Analysis Questions Success of Light Rail Investments

An April 10 Atlantic Cities article  analyzed light rail investment made in five cities in the 1980s and found that the systems did not increase transit use or prevent a decline in the center city’s share of urbanized population, although it did appear to lessen the amount of decline compared to other cities that have not adopted light rail.  The article concluded that light rail can be an important component in revitalizing center cities but will not be successful on its own – transit-oriented development and planning and zoning changes de-emphasizing automobile usage are also necessary.

Based on the decisions to build these projects, which were made by hundreds of local officials and often endorsed by residents through referenda, you might think that the experience building light rail in the 1980s had been unambiguously successful. Yet it doesn’t take much digging to find that over the past thirty years, these initial five systems in themselves neither rescued the center cities of their respective regions nor resulted in higher transit use — the dual goals of those first-generation lines.

According to an analysis of Census data, in four of the five cities with new light rail lines, the share of regional workers choosing to ride transit to work declined, and the center city’s share of the urbanized area population declined, too.
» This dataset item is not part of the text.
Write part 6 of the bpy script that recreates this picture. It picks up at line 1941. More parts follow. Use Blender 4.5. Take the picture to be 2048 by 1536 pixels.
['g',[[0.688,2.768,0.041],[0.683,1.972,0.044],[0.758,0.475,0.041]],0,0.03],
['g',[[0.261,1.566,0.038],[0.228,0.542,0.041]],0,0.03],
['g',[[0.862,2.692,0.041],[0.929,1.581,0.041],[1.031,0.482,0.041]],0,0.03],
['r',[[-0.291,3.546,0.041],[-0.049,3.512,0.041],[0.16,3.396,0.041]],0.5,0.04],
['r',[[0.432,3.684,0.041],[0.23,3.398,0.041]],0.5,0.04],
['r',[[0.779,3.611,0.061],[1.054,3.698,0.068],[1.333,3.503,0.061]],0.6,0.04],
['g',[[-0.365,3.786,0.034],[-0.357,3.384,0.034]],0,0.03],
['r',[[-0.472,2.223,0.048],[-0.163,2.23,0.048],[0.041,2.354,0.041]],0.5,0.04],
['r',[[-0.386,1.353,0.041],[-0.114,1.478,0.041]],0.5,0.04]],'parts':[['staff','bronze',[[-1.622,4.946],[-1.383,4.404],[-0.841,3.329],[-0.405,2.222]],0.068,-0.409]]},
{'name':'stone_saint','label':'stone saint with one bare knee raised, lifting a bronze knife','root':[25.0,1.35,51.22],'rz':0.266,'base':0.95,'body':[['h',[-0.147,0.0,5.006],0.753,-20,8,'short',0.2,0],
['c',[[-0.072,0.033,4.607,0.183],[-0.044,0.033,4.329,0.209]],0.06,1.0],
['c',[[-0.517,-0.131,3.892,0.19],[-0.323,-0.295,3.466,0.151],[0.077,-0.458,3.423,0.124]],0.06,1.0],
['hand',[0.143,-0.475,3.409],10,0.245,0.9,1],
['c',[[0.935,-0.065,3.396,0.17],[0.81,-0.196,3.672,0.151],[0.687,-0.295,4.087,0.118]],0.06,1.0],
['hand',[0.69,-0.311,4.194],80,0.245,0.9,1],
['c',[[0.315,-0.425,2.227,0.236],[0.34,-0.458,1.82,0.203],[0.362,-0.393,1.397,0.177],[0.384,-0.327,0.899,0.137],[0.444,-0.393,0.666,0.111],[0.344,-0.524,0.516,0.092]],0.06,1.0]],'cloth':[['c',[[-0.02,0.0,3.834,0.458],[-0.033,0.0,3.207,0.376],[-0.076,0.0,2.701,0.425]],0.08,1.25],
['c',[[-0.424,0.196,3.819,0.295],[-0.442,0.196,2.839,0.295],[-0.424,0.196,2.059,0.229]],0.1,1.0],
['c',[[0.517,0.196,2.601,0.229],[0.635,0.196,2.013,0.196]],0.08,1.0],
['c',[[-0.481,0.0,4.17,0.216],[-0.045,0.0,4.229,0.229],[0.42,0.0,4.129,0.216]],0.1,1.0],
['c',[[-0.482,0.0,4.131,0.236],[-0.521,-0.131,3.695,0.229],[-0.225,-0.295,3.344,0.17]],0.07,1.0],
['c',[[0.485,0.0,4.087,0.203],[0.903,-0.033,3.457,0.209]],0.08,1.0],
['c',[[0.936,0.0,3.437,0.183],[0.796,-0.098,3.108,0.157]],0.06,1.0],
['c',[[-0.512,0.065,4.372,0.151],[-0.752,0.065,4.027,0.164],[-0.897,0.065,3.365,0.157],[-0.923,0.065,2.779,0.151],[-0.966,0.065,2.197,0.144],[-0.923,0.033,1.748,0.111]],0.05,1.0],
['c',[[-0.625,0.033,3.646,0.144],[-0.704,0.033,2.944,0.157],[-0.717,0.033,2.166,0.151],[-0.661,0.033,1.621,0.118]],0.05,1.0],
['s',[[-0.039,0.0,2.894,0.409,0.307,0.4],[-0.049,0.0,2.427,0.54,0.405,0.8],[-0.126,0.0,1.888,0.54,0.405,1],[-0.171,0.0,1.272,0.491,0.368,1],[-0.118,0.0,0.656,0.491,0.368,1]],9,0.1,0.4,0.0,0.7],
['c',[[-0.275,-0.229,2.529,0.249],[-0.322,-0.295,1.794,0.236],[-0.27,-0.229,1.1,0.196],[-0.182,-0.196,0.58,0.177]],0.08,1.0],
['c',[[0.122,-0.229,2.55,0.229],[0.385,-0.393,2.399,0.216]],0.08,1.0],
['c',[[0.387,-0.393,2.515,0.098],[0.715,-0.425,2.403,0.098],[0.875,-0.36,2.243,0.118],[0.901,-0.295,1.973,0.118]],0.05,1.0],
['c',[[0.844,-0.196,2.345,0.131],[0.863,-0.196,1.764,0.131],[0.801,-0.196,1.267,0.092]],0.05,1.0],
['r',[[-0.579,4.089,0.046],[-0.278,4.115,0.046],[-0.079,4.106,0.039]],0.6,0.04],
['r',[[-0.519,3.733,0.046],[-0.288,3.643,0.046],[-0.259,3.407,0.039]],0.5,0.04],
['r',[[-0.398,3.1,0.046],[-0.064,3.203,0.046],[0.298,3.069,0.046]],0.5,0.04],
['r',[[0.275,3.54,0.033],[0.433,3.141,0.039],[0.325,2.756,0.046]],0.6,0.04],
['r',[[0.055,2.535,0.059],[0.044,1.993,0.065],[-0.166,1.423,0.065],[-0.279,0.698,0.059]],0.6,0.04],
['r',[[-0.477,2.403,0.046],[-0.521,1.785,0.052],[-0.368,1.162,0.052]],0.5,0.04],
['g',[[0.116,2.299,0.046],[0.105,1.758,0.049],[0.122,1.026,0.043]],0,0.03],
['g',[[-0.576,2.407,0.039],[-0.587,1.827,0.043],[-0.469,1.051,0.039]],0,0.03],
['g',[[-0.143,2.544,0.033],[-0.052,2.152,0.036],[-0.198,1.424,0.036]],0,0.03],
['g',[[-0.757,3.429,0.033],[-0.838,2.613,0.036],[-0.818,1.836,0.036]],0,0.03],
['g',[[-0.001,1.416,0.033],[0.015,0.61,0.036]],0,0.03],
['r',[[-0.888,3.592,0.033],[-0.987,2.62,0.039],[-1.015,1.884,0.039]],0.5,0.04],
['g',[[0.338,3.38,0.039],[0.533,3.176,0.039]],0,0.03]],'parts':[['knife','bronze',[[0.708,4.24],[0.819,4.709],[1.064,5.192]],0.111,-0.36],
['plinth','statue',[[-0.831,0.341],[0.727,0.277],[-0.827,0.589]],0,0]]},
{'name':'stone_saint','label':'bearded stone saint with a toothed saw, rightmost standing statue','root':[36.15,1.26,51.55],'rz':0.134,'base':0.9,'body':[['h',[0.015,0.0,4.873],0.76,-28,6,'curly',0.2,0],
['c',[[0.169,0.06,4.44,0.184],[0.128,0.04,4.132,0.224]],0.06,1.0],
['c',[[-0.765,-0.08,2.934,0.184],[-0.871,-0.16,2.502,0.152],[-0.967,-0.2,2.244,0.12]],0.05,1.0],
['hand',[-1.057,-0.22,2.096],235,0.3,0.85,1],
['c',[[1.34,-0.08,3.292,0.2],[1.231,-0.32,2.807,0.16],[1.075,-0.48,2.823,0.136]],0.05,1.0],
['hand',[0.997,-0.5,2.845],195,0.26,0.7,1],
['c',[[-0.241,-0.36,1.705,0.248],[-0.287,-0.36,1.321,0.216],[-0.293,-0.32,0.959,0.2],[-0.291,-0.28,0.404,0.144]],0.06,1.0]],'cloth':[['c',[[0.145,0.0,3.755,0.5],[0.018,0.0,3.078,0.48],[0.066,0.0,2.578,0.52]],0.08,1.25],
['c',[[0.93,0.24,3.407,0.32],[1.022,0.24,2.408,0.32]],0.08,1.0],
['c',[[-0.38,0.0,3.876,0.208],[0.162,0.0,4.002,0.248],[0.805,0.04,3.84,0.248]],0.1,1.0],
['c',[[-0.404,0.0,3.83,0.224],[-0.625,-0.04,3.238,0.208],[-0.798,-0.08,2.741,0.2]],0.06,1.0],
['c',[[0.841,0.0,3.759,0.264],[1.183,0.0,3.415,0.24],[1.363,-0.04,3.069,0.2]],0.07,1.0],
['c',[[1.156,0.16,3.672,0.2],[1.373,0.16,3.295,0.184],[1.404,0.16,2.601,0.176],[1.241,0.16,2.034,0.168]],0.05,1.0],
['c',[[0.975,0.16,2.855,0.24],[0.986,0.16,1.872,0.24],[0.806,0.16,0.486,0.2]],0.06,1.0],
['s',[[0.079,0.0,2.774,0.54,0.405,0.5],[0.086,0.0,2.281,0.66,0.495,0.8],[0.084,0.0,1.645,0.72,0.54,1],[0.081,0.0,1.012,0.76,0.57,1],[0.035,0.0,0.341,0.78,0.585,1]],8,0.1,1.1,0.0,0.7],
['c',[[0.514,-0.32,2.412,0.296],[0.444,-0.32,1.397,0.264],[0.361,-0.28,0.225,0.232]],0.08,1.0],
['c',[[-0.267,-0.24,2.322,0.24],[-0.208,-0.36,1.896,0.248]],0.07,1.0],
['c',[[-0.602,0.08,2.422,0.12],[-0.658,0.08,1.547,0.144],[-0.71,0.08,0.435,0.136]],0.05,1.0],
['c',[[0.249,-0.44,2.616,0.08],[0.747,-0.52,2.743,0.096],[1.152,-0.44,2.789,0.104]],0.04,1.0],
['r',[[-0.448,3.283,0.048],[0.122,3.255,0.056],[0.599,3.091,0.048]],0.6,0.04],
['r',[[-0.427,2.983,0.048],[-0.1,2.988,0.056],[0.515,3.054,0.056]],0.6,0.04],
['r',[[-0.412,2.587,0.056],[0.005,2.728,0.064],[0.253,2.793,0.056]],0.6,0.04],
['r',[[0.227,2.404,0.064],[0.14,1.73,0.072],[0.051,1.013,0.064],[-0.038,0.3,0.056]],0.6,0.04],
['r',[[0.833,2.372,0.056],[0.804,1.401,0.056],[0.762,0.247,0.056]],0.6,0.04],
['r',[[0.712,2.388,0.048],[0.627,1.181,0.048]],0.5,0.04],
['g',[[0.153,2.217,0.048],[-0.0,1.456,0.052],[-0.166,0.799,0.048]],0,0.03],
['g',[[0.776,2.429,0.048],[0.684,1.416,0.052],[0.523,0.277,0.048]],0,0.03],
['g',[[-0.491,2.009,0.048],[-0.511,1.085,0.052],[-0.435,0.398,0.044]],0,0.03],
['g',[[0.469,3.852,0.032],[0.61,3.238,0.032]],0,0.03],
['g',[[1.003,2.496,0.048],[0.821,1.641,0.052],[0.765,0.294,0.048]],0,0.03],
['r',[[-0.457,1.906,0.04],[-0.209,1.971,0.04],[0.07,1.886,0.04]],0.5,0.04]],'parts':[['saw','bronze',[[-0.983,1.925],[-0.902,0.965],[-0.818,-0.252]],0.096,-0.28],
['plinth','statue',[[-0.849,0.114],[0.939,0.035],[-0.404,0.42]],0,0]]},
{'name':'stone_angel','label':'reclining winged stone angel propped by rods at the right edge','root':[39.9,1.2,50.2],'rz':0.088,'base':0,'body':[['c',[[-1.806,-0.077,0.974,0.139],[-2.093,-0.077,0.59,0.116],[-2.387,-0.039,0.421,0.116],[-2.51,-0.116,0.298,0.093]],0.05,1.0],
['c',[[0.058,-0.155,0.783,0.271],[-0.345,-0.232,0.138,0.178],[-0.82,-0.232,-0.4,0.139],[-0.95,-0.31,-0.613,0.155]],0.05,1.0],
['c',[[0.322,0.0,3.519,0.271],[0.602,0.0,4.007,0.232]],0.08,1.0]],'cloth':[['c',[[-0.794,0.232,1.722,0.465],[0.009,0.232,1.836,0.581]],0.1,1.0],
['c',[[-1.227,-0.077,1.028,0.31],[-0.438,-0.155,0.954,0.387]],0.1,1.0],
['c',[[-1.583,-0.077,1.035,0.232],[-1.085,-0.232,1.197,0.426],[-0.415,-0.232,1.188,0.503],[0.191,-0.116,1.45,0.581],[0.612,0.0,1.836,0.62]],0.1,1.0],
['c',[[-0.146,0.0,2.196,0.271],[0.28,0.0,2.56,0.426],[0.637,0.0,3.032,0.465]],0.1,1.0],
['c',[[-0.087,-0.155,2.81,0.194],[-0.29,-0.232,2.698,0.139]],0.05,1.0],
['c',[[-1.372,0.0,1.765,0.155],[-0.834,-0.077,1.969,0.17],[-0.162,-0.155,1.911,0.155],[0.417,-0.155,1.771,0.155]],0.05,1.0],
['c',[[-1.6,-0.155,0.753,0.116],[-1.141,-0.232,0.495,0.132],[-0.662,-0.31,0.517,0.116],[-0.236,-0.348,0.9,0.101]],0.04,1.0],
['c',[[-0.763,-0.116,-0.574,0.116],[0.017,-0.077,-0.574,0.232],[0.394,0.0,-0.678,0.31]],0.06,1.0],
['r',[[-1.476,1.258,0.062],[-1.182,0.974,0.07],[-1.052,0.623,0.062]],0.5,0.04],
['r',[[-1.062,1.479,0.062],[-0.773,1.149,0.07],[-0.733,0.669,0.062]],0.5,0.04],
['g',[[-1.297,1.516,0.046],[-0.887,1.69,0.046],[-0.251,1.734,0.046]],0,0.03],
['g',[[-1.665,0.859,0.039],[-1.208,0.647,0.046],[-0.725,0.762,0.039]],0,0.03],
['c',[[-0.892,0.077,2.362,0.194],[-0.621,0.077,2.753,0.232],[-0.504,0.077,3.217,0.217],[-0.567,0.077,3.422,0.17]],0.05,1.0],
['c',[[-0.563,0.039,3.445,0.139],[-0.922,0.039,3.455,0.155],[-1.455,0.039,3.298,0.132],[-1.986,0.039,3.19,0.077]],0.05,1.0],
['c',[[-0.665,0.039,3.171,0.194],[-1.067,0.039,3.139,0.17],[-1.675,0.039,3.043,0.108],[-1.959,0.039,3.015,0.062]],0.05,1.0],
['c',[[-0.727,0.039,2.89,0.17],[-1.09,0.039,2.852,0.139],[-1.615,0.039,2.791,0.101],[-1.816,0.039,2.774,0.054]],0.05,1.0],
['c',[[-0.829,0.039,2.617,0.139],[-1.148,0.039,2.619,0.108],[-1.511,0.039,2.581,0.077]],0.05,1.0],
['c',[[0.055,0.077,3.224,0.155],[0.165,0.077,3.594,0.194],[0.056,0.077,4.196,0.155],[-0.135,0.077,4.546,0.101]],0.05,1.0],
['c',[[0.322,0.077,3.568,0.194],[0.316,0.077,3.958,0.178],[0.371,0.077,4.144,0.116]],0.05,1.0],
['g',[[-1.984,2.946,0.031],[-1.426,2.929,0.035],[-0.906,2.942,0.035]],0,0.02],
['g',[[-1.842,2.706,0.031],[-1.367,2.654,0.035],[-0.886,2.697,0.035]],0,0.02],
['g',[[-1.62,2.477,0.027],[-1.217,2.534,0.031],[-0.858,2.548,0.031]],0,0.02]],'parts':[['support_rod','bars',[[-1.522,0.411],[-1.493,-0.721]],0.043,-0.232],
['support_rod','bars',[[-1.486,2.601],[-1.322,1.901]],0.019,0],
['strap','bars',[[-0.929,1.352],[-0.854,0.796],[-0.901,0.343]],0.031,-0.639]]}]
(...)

San Jose was the only exception, seeing a quarter of a percentage increase in the percentage of workers using transit and a 6 percentage point increase in its center city’s share of the urbanized area.  …

There is one metric by which the metro areas with 1980s light rail investments “thrived” more than others: core population….The median 1980s light rail metro saw its center city’s share of the urbanized area population decline by just 6 percent by 2012, compared to more than 10 percent for the 45 other regions with populations of more than 500,000 in 1980.  …

Even this relatively positive outcome doesn’t compensate for the fact that regions that invested in light rail in the 1980s largely failed to increase the share of workers commuting by transit, or to increase the vitality of their center cities with respect to the surrounding regions. Does this mean we should cease investment in new light rail lines? Certainly not; in many cases, rail has provided the essential boost to reinvigorate communities, and in some cases it has also resulted in higher ridership than before: just look at Rosslyn-Ballston in the D.C. region or Kendall Square in the Boston region.

But spending on new lines is not enough. Increases in transit use are only possible when the low costs of driving and parking are addressed, and when government and private partners work together to develop more densely near transit stations. None of the cities that built new light rail lines in the 1980s understood this reality sufficiently. Each region also built free highways during the period (I-990 in Buffalo, I-205 in Portland, US 50 in Sacramento, CA 54 in San Diego, and CA 237 in San Jose), and each continued to sprawl (including Portland, despite its urban growth boundary). These conflicting policies had as much to do with light rail’s mediocre outcomes as the trains themselves — if not more.